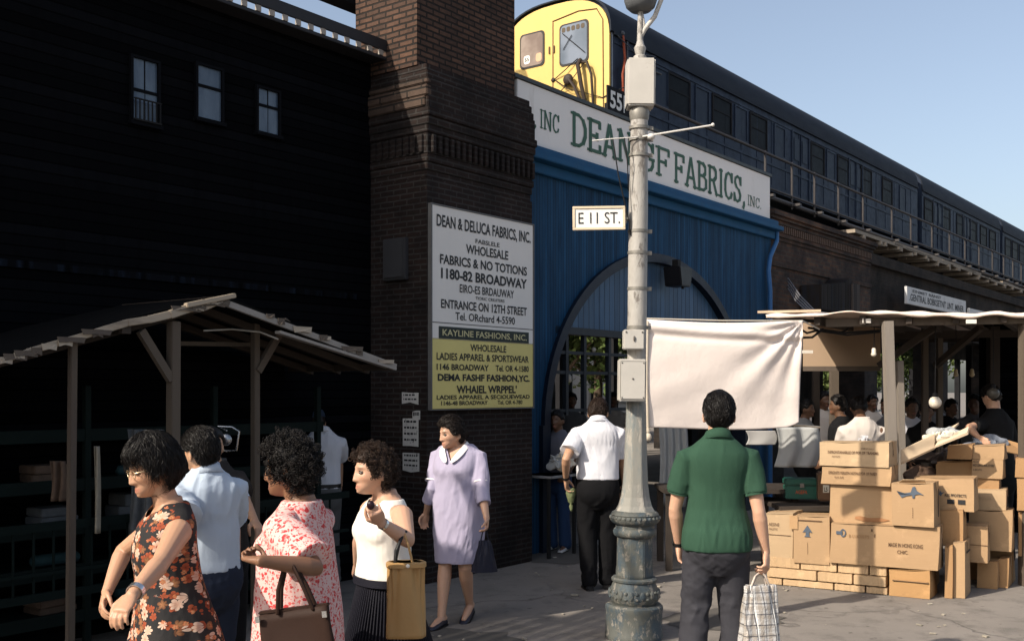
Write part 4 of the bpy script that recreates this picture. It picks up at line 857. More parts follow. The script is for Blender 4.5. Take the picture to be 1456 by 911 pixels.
# utility wires hung from the blue shopfront
m = MB()
for k in range(4): a = W(8.05, .0, 3.25+.05*k); b_ = P(1185+12*k, 446, 10.2); c = (a+b_)/2+Vector((0,0,-.15-.03*k)); m.tube([a, a.lerp(c,.5)+Vector((0,0,-.04)), c, c.lerp(b_,.5)+Vector((0,0,-.02)), b_], .010, 6)
o = m.build('overhead_wires', pbr('wire_grey', (.12,.12,.13), .6, .3, 9), None, smooth=True); tag(o, 'bundle of sagging grey wires between the blue shopfront and the canopy', 'wires')
# ================================================================== CARTONS
def card(name, col):
    b = NB(name); c = b.n('ShaderNodeTexCoord'); oi = b.n('ShaderNodeObjectInfo')
    n1 = b.noise(c.outputs['Object'], 3, 6, .65); n2 = b.noise(b.coord((.6,.6,9)), 9, 4); n3 = b.noise(c.outputs['Object'], 14, 6, .7)
    k = b.mix(n1, tuple(x*.86 for x in col), tuple(x*1.1 for x in col))
    k = b.mix(b.math('MULTIPLY', oi.outputs['Random'], .28), k, tuple(x*y for x, y in zip(col, (.62,.55,.48))))
    k = b.mix(b.math('MULTIPLY', b.ramp(n3, .6, .75), .5), k, tuple(x*.6 for x in col))
    k = b.mix(b.math('MULTIPLY', n2, .25), k, tuple(x*.6 for x in col))
    k = b.mix(b.math('MULTIPLY', b.ramp(b.noise(c.outputs['Object'], 5.5, 7, .75), .56, .66), .35), k, tuple(min(1,x*1.35) for x in col))
    s = b.n('ShaderNodeSeparateXYZ'); b.l(c.outputs['Object'], s.inputs[0])
    fl = b.math('SINE', b.math('MULTIPLY', b.math('ADD', s.outputs[0], s.outputs[1]), 900))
    return b.out(k, .78, .2, b.bump(b.math('ADD', b.math('MULTIPLY', fl, .15), n3), .18, .004))
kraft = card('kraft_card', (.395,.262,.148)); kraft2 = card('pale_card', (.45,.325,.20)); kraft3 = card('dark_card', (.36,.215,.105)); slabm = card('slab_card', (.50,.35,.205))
tape = pbr('tape', (.40,.25,.13), .35, .15, 8, .05, spec=.5)
stamp = pbr('stamp_blue', (.07,.09,.12), .7, .4, 30, 0); stampb = pbr('stamp_brown', (.10,.055,.03), .75, .4, 30, 0); stampk = pbr('stamp_black', (.02,.02,.022), .7, .4, 30, 0)
YAW = R(-30); E_ = Vector((math.cos(YAW), math.sin(YAW), 0)); D_ = Vector((-math.sin(YAW), math.cos(YAW), 0)); P0 = Vector((3.15, 8.84, 0))
GRP = 'cardboard cartons piled beside the canopy stall'
def on_line(px, off):
    k = (px-CX)/FPX; B = P0+D_*off        # B.x+E.x s = k (B.y+E.y s)
    s = (k*B.y-B.x)/(E_.x-k*E_.y); p = B+E_*s; return s, p.y
def carton(label, px0, px1, yb, yt, off, depth, mt=None, tilt=0, flaps=False, tapev=True, twist=0, zb=None, name='carton', open_top=False, grp=GRP):
    s0, Y0 = on_line(px0, off); s1, Y1 = on_line(px1, off); w_ = s1-s0
    z0 = EYE-(yb-HY)/FPX*Y0 if zb is None else zb; z1 = EYE-(yt-HY)/FPX*Y0; h = z1-z0
    c = P0+D_*off+E_*s0; o = thing(name, label, 'carton', (c.x, c.y, z0), YAW+R(twist+((int(px0)*37+int(yt)*11) % 50-25)*.07), grp)
    if tilt: o.rotation_euler.y = R(tilt)
    m = MB(); rs = random.Random(hash(label) % 9999 if False else len(label)*7+int(px0))
    j = lambda a=.004: rs.uniform(-a, a)
    # slightly bulged box with subdivided walls
    nx, nz, ny = 6, 4, 4; g = .0015
    def face(f, a, b_):
        vs = []; fs = []
        for q in range(b_+1):
            for p in range(a+1): vs.append(f(p/a, q/b_))
        for q in range(b_):
            for p in range(a): i = q*(a+1)+p; fs.append((i, i+1, i+a+2, i+a+1))
        m.add(vs, fs)
    bl = lambda u, v: math.sin(math.pi*u)*math.sin(math.pi*v)
    bf, bs = rs.uniform(.001,.006), rs.uniform(.001,.006)
    face(lambda u, v: (u*w_, -bf*bl(u,v), v*h), nx, nz); face(lambda u, v: ((1-u)*w_, depth+bf*bl(u,v), v*h), nx, nz)
    face(lambda u, v: (w_+bs*bl(u,v), u*depth, v*h), ny, nz); face(lambda u, v: (-bs*bl(u,v), (1-u)*depth, v*h), ny, nz)
    face(lambda u, v: (u*w_, (1-v)*depth, 0), nx, ny)
    if not open_top: face(lambda u, v: (u*w_, v*depth, h-.003*bl(u,v)), nx, ny)
    o2 = MB(); m.build('body', mt or kraft, o, smooth=False)
    if not open_top:
        e = .0022; fl = MB()
        fl.box(-.001, w_+.001, -.0012, depth*.5-e, h, h+.003); fl.box(-.001, w_+.001, depth*.5+e, depth+.001, h, h+.003); fl.build('flap', mt or kraft, o)
    if tapev:
        t = MB(); t.box(w_*.0+.001, w_-.001, depth*.5-.025, depth*.5+.025, h+.0032, h+.0038); t.box(w_+.006, w_+.0066, depth*.5-.025, depth*.5+.025, h-.07, h+.0036); t.build('tape', tape, o)
    shx, shy, pn_ = rs.uniform(-.035,.035), rs.uniform(-.015,.015), rs.uniform(.004,.018)
    for ch in o.children:
        c_ = co_of(ch.data); zz_ = c_[:,2]/max(h,.05); c_[:,0] += shx*zz_*h+pn_*np.sin(c_[:,1]*9+zz_*2)*.5; c_[:,2] += pn_*np.sin(c_[:,0]/w_*3.1+1)*zz_*(-.7)+.004*np.sin(c_[:,0]*21+c_[:,1]*13)*zz_; set_co(ch.data, c_)
    o['_w'] = w_; o['_h'] = h; o['_d'] = depth; return o
def mark(o, mt, draw, nm='lettering'):
    m = MB(); draw(m); return m.build(nm, mt, o, fix=False)
FY = -.0095
def front(o, tx, u0, u1, v0, v1, mt=None, bold=.0):
    w_, h = o['_w'], o['_h']; mark(o, mt or stampb, lambda m: put_text(m, tx, u0*w_, u1*w_, v0*h, v1*h, FY, bold))
def side(o, tx, u0, u1, v0, v1, mt=None, bold=.0):
    w_, h, d = o['_w'], o['_h'], o['_d']; mark(o, mt or stampb, lambda m: put_text(m, tx, 0, 1, 0, 1, 0, bold, f=lambda x, z: (w_+.0075, (u0+(u1-u0)*x)*d, (v0+(v1-v0)*z)*h)))
def poly_f(o, pts, mt, dy=0):
    w_, h = o['_w'], o['_h']; mark(o, mt, lambda m: m.quad(*[(a*w_, FY-dy, b_*h) for a, b_ in pts]), 'printed_mark')
def slot_s(o, u0, u1, v0, v1, mt=None):
    w_, h, d = o['_w'], o['_h'], o['_d']; mark(o, mt or stampk, lambda m: m.box(w_+.004, w_+.0075, u0*d, u1*d, v0*h, v1*h), 'hand_slot')
# flat slabs: three courses under the big cartons
def slab(px0, px1, yb, yt, label, off, d): 
    s0, Y0 = on_line(px0, off); s1, _ = on_line(px1, off); Y0 = on_line(1180, off)[1]; z0 = max(0.002, EYE-(yb-HY)/FPX*Y0); z1 = EYE-(yt-HY)/FPX*Y0; w_ = s1-s0-.008; h = z1-z0-.006
    c = P0+D_*off+E_*(s0+.004); o = MB(); rs = random.Random(int(px0)); n = 14; vs = []
    m = MB(); rings = []
    for i in range(n+1):
        x = w_*i/n; a, b_, c_ = (rs.uniform(-.004,.003) for _ in range(3)); rings.append([Vector((x, a, .002+abs(c_)*.6)), Vector((x, d, 0)), Vector((x, d, h)), Vector((x, b_, h-abs(c_)))])
    m.loft(rings); ob = m.build('flat_pack', slabm, None, bevel=.003); ob.location = (c.x, c.y, z0); ob.rotation_euler.z = YAW
    tag(ob, label, 'flat pack', 'flat packs stacked under the cartons')
zt, za, zb_, zc = 796.5, 812.5, 827.5, 843
LB = 'tan flat pack, %s in the %s course under the cartons'
for (a, b_), q in zip(((1092,1137),(1138,1190),(1191,1235),(1236,1261)), ('leftmost','second from left','third from left','rightmost')): slab(a, b_, za, zt, LB % (q, 'top'), .02, .42)
for (a, b_), q in zip(((1090,1161),(1162,1212),(1213,1260)), ('leftmost','middle','rightmost')): slab(a, b_, zb_, za, LB % (q, 'second'), .0, .45)
for (a, b_), q in zip(((1088,1112),(1113,1185),(1186,1230),(1231,1262)), ('leftmost','second from left','third from left','rightmost')): slab(a, b_, zc, zb_, LB % (q, 'bottom'), .005, .45)
b7a = carton('square tan carton at the left end of the pile with a paper label', 1086, 1127, 795, 729, .03, .36, kraft2)
front(b7a, 'K AESINE', .08, .55, .74, .81, stampb); front(b7a, 'PALETIC', .2, .5, .65, .70, stampb); mark(b7a, stampb, lambda m: m.box(.02, b7a['_w']*.95, FY, FY+.003, b7a['_h']*.55, b7a['_h']*.56), 'crease')
b7 = carton('square tan carton with one grey arrow pointing up, next to the left end', 1128, 1179, 799, 733, .0, .36, kraft)
poly_f(b7, [(.26,.66),(.40,.82),(.54,.66),(.45,.68),(.45,.60),(.50,.57),(.30,.57),(.35,.60),(.35,.68)], stamp); mark(b7, tape, lambda m: m.box(-.03, .04, -.010, -.006, b7['_h']*.72, b7['_h']+.004), 'tape'); mark(b7, stampb, lambda m: m.box(.02*b7['_w'], .8*b7['_w'], FY, FY+.003, b7['_h']*.91, b7['_h']*.93), 'crease')
mark(b7, stampb, lambda m: m.box(.40*b7['_w'], .405*b7['_w'], FY, FY+.003, b7['_h']*.2, b7['_h']*.45), 'crease')
b5 = carton('long low tan carton in the middle of the pile marked with a country name', 1179, 1333, 799, 742, -.02, .34, kraft)
front(b5, 'MADE IN HONG KONG', .56, .87, .50, .60, stampb, .01); front(b5, 'CHIC.', .64, .74, .34, .43, stampb, .01); front(b5, 'B LUCEETS', .19,.38,.66,.74, pbr('stamp_faint',(.30,.17,.08),.8,.2,20,0))
poly_f(b5, [(.07,.72),(.07,.80),(.13,.80),(.13,.72)], stamp); mark(b5, stamp, lambda m: [m.quad(*[((.135+.028*r1*math.cos(a1))*b5['_w'], FY-.001, (.76+.10*r1*math.sin(a1))*b5['_h']) for r1, a1 in ((1,a),(1,a+.4),(.65,a+.4),(.65,a))]) for a in np.arange(0, 6.28, .4)], 'printed_mark')
side(b5, 'HTRE', .25,.7,.15,.7, stampb); slot_s(b5, .3, .65, .86, .89)
mark(b5, stampb, lambda m: [m.box(.40*b5['_w'], .412*b5['_w'], FY, FY+.003, .84*b5['_h'], .9*b5['_h']), m.box(.43*b5['_w'], .437*b5['_w'], FY, FY+.003, .70*b5['_h'], .78*b5['_h'])], 'scuff')
b6 = carton('low orange-brown carton with a dark slot, on the ground at the front corner', 1264, 1322, 847, 808, -.0, .40, card('orange_card', (.40,.235,.105)), zb=.003); mark(b6, kraft3, lambda m: m.box(.03, b6['_w']*.97, -.018, -.004, b6['_h']*.60, b6['_h']*.63), 'lip')
mark(b6, stampk, lambda m: m.box(.03, b6['_w']*.97, -.016, -.004, b6['_h']*.58, b6['_h']*.598), 'crease')
b3 = carton('big plain tan carton with a brown stain, under the two flat ones', 1179, 1272, 741, 688, .06, .34, kraft)
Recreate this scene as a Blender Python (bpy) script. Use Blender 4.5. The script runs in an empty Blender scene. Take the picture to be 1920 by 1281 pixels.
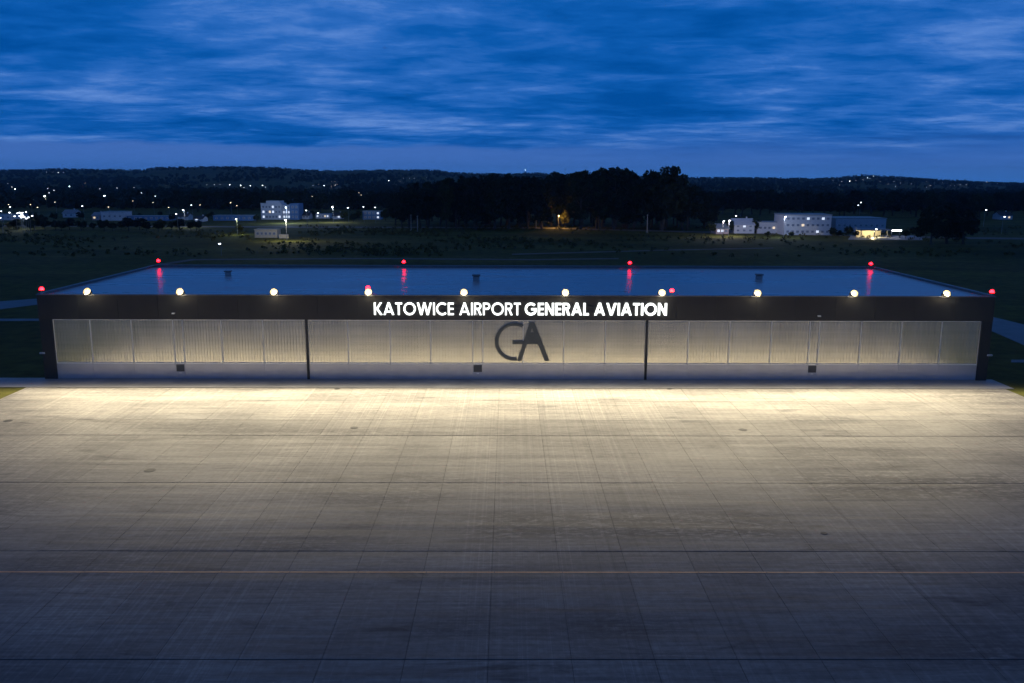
import bpy, bmesh, math, random
import numpy as np
from mathutils import Vector, Matrix

random.seed(7)
rng = np.random.default_rng(7)
scene = bpy.context.scene
C = scene.collection

# ------------------------------------------------------------------ camera
CAM_H = 25.0
F_PX = 1600.0                      # focal length in pixels of a 1920 px wide frame
PITCH = math.radians(10.78)
YAW = math.radians(-0.29)
ROLL = math.radians(0.17)
cam_data = bpy.data.cameras.new('camera')
cam = bpy.data.objects.new('camera', cam_data)
C.objects.link(cam)
cam_data.sensor_fit = 'HORIZONTAL'
cam_data.sensor_width = 36.0
cam_data.lens = F_PX / 1920.0 * 36.0
cam_data.clip_start = 0.5
cam_data.clip_end = 30000.0
CAM_M = (Matrix.Rotation(YAW, 4, 'Z') @ Matrix.Rotation(math.pi / 2 - PITCH, 4, 'X')
         @ Matrix.Rotation(ROLL, 4, 'Z'))
cam.matrix_world = Matrix.Translation((0, 0, CAM_H)) @ CAM_M
scene.camera = cam
R3 = CAM_M.to_3x3()

# ------------------------------------------------------------------ world: dusk sky under broken stratus
world = bpy.data.worlds.new('World')
scene.world = world
world.use_nodes = True
nt = world.node_tree
nt.nodes.clear()


def N(tree, kind, **kw):
    n = tree.nodes.new(kind)
    for k, v in kw.items():
        if k == 'ins':
            for i, val in v.items():
                n.inputs[i].default_value = val
        else:
            setattr(n, k, v)
    return n


def math_node(tree, op, a, b=None, clamp=False):
    n = tree.nodes.new('ShaderNodeMath')
    n.operation = op
    n.use_clamp = clamp
    for i, v in enumerate((a, b)):
        if v is None:
            continue
        if isinstance(v, (int, float)):
            n.inputs[i].default_value = v
        else:
            tree.links.new(v, n.inputs[i])
    return n.outputs[0]


def ramp(tree, fac, stops, interp='LINEAR'):
    n = tree.nodes.new('ShaderNodeValToRGB')
    n.color_ramp.interpolation = interp
    els = n.color_ramp.elements
    while len(els) < len(stops):
        els.new(0.5)
    for e, (p, c) in zip(els, stops):
        e.position = p
        e.color = c if len(c) == 4 else (*c, 1)
    tree.links.new(fac, n.inputs[0])
    return n.outputs[0]


def mixc(tree, fac, a, b, blend='MIX'):
    n = tree.nodes.new('ShaderNodeMix')
    n.data_type = 'RGBA'
    n.blend_type = blend
    for idx, v in ((0, fac), (6, a), (7, b)):
        if isinstance(v, (int, float)):
            n.inputs[idx].default_value = v
        elif isinstance(v, tuple):
            n.inputs[idx].default_value = v if len(v) == 4 else (*v, 1)
        else:
            tree.links.new(v, n.inputs[idx])
    return n.outputs[2]


def smooth01(tree, val, a, b):
    n = tree.nodes.new('ShaderNodeMapRange')
    n.interpolation_type = 'SMOOTHSTEP'
    n.inputs[1].default_value = a
    n.inputs[2].default_value = b
    tree.links.new(val, n.inputs[0])
    return n.outputs[0]


tc = N(nt, 'ShaderNodeTexCoord')
sep = N(nt, 'ShaderNodeSeparateXYZ')
nt.links.new(tc.outputs['Generated'], sep.inputs[0])
elev = math_node(nt, 'MAXIMUM', sep.outputs[2], 0.0)
den = math_node(nt, 'ADD', elev, 0.075)
comb = N(nt, 'ShaderNodeCombineXYZ')
nt.links.new(math_node(nt, 'DIVIDE', sep.outputs[0], den), comb.inputs[0])
nt.links.new(math_node(nt, 'DIVIDE', sep.outputs[1], den), comb.inputs[1])


def cloud_noise(scale_xyz, rot, scale, detail, rough, dist, off=(0, 0, 0)):
    m = N(nt, 'ShaderNodeMapping')
    m.inputs['Scale'].default_value = scale_xyz
    m.inputs['Rotation'].default_value = (0, 0, rot)
    m.inputs['Location'].default_value = off
    nt.links.new(comb.outputs[0], m.inputs[0])
    n = N(nt, 'ShaderNodeTexNoise')
    n.inputs['Scale'].default_value = scale
    n.inputs['Detail'].default_value = detail
    n.inputs['Roughness'].default_value = rough
    n.inputs['Distortion'].default_value = dist
    nt.links.new(m.outputs[0], n.inputs[0])
    return n.outputs[0]


big = cloud_noise((0.6, 0.7, 1), 0.15, 1.0, 3, 0.5, 0.5, (1.7, 3.1, 0))
mid = cloud_noise((0.72, 0.95, 1), -0.16, 2.3, 7, 0.62, 0.35, (4.2, 0.3, 0))
fine = cloud_noise((0.75, 1.0, 1), 0.14, 4.6, 8, 0.62, 0.5, (0.2, 7.3, 0))
cl = math_node(nt, 'ADD', math_node(nt, 'MULTIPLY', big, 0.52),
               math_node(nt, 'ADD', math_node(nt, 'MULTIPLY', mid, 0.38), math_node(nt, 'MULTIPLY', fine, 0.20)))
deck = ramp(nt, cl, [(0.42, (0.000, 0.076, 0.345)), (0.51, (0.004, 0.106, 0.440)),
                     (0.59, (0.026, 0.150, 0.530)), (0.69, (0.110, 0.260, 0.67))])
# clear paler strip between the edge of the cloud deck and the hills
edge_n = N(nt, 'ShaderNodeTexNoise', ins={'Scale': 6.0, 'Detail': 6.0, 'Roughness': 0.6})
nt.links.new(tc.outputs['Generated'], edge_n.inputs[0])
edge = math_node(nt, 'ADD', elev, math_node(nt, 'MULTIPLY', math_node(nt, 'SUBTRACT', edge_n.outputs[0], 0.5), 0.030))
# the edge is crisp on one side of the view and dissolves on the other
soft_edge = math_node(nt, 'MULTIPLY', smooth01(nt, edge, 0.004, 0.062), 1.0)
crisp_edge = smooth01(nt, edge, 0.033, 0.040)
side = smooth01(nt, sep.outputs[0], -0.15, 0.30)
strip_n = N(nt, 'ShaderNodeMix')
nt.links.new(side, strip_n.inputs[0])
nt.links.new(crisp_edge, strip_n.inputs[2])
nt.links.new(soft_edge, strip_n.inputs[3])
strip = strip_n.outputs[0]
low = ramp(nt, elev, [(0.0, (0.050, 0.205, 0.63)), (0.02, (0.060, 0.180, 0.56)), (0.045, (0.055, 0.155, 0.49))])
sky_col = mixc(nt, strip, low, deck)
# the deck thickens overhead: dimmer, greyer light from above
over = smooth01(nt, elev, 0.16, 0.62)
sky_col = mixc(nt, over, sky_col, mixc(nt, cl, (0.014, 0.034, 0.100), (0.030, 0.062, 0.170)))
bg = N(nt, 'ShaderNodeBackground')
bg.inputs[1].default_value = 1.0
nt.links.new(sky_col, bg.inputs[0])
wo = N(nt, 'ShaderNodeOutputWorld')
nt.links.new(bg.outputs[0], wo.inputs[0])

# after-glow: the sun is down, only a very weak broad light is left
sun_d = bpy.data.lights.new('sun', 'SUN')
sun_d.energy = 0.012
sun_d.angle = math.radians(40)
sun_d.color = (0.75, 0.82, 1.0)
sun = bpy.data.objects.new('sun', sun_d)
sun.rotation_euler = (math.radians(55), 0, math.radians(-25))
C.objects.link(sun)

scene.view_settings.view_transform = 'Standard'
scene.view_settings.look = 'None'
scene.view_settings.exposure = 0.0
scene.view_settings.gamma = 1.0
scene.view_settings.use_curve_mapping = False
scene.cycles.use_denoising = True
scene.cycles.max_bounces = 4
scene.cycles.diffuse_bounces = 2
scene.cycles.glossy_bounces = 2
scene.cycles.volume_bounces = 0
scene.cycles.adaptive_threshold = 0.03
scene.cycles.sample_clamp_indirect = 12.0
scene.cycles.caustics_reflective = False
scene.cycles.caustics_refractive = False
scene.cycles.filter_width = 1.5

HAZE = 7.0e-5
FLOOD_POWER = 26500.0
FLOOD_COL = (1.0, 0.86, 0.59)

# ------------------------------------------------------------------ helpers


def ray(px, py):
    """Unit-depth direction through a point of the 1920x1281 photograph."""
    return R3 @ Vector(((px - 960.0) / F_PX, -(py - 640.5) / F_PX, -1.0))


def on_plane_y(px, py, Y):
    d = ray(px, py)
    t = Y / d.y
    return Vector((d.x * t, Y, CAM_H + d.z * t))


def on_plane_z(px, py, z):
    d = ray(px, py)
    t = (z - CAM_H) / d.z
    return Vector((d.x * t, d.y * t, z))


def project(p):
    v = R3.transposed() @ (Vector(p) - Vector((0, 0, CAM_H)))
    return (960 + F_PX * v.x / -v.z, 640.5 - F_PX * v.y / -v.z, -v.z)


def mesh_from(verts, faces, name='mesh'):
    me = bpy.data.meshes.new(name)
    me.from_pydata([tuple(v) for v in verts], [], faces)
    me.update()
    return me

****

[AIM]
Transcribe, leaving out pictures, each line from the one containing "Recreate this scene" through the one containing "C = scene.collection".

[RESPONSE TO THIS TASK]
Recreate this scene as a Blender Python (bpy) script. Use Blender 4.5. The script runs in an empty Blender scene. Take the picture to be 1920 by 1281 pixels.
import bpy, bmesh, math, random
import numpy as np
from mathutils import Vector, Matrix

random.seed(7)
rng = np.random.default_rng(7)
scene = bpy.context.scene
C = scene.collection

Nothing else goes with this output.